Knowledge Problem

Shifting the Oil Supply Curve to the Right in the Gulf of Mexico

Lynne Kiesling

High prices and profits in the oil industry are inducing further exploration. This exploration is paying off in the Gulf of Mexico (WSJ, subscription required), where the largest new discoveries since the north slope of Alaska are likely.

At a time when energy companies are struggling to replace reserves, the Gulf’s deep-water lower-tertiary region “is one of the few exploration success stories where potentially world-class finds have been made in recent years,” says Wood Mackenzie oil analyst Zoë Sutherland.

Many of the finds in the region are still unexplored. There are four discoveries near Jack. Two hundred miles to the west, there are five discoveries clustered together, including Royal Dutch Shell’s Great White field, which Wood Mackenzie estimates holds the equivalent of 500 million barrels’ worth of oil and natural gas.

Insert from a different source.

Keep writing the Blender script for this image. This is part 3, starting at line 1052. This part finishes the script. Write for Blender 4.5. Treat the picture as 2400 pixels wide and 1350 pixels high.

The area in between has recently yielded its first strike — and potentially the largest yet. On Thursday, BP said its exploratory Kaskida well had passed through 800 feet of oil-bearing rock, the second-thickest oil zone ever found in the Gulf of Mexico.

Last year, a team of Chevron geologists estimated that between three billion and 15 billion barrels of oil could be extracted from the Gulf of Mexico’s lower-tertiary rocks. “I suspect today that is on the low side,” says Larry Nichols, Devon’s chairman and chief executive. Chevron, which is based in San Ramon, Calif., agrees that the three-billion-barrel end of the range is probably low.

These supply increases will, eventually, moderate prices.